Parents: It’s Our Job to Teach Them

Parents: It's Our Job to Teach Them

In the stage of transition for a teenager, these few critical years shape the attitude and skill set of the child for the rest of their lives. During this exciting and difficult time, they need their parents’ help and guidance to overcome the challenges they will face.


Preparing Kids with Love and Support

When parents show love to their teenagers, they instill self-confidence. Some practical ways to show love follow:

  • Actively listening and sharing. When a child feels comfortable talking openly with their parents, they receive merciful guidance for facing challenges.
  • Avoiding harsh rules. Teenagers will naturally rebel to constricting instruction.
  • Asking thought-provoking, open-ended questions provides a productive way for a parent to guide their child while allowing them to discover their own solutions. This will boost the child’s self-confidence and problem-solving skills.
  • Permitting them to make mistakes as long as their safety and future are not compromised. Empathetic conversations about these mistakes help the child understand that there are consequences to their actions and teach them to develop an alternative way to handle the situation.
  • Setting clear limits for teenagers while allowing them to make their own choices. They need to develop strong decision-making skills so that they can move into their future as successful and functioning adults.

Developing Basic Skills

When children learn how to talk cooperatively with their family at home, they are learning very basic people skills. Parents who model healthy and loving conversations will give their children tangible applications on how to effectively converse with others. Since many poverty-level families are single-parent households, these adults can model proper interactions with other adults in the community. These interactions teach children how to be in a harmonious partnership with their spouse, which gives them a higher likelihood of living a more financially stable life as an adult.

Young adults that possess basic knowledge on how to run a business are becoming a minority. When a child shows the ambition to obtain a summer job, operate a vegetable stand or volunteer at the community center, they are showing the initiative to hone their work ethic and other skills. Employers might be more impressed with these skills and experience than they are with good grades, so teenagers who take these steps have an upper hand when searching for employment.


Transitioning for the Developmentally Disabled

The transition into adulthood for children with developmental disabilities begins sooner because it takes longer.

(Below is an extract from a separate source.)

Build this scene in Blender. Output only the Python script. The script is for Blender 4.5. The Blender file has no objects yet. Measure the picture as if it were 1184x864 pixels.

The child’s educational team will implement an Individual Educational Program, or IEP. During this program, teens will engage with curriculum involving basic academic courses, disability-specific skills training and mobility training. Each curriculum is based on the individual needs of each child, depending on their abilities and life goals. As part of this training, the child should consider pursuing some sort of work experience. The overall goal of this program enables each child with the skill set to live independently and to accomplish their goals after high school.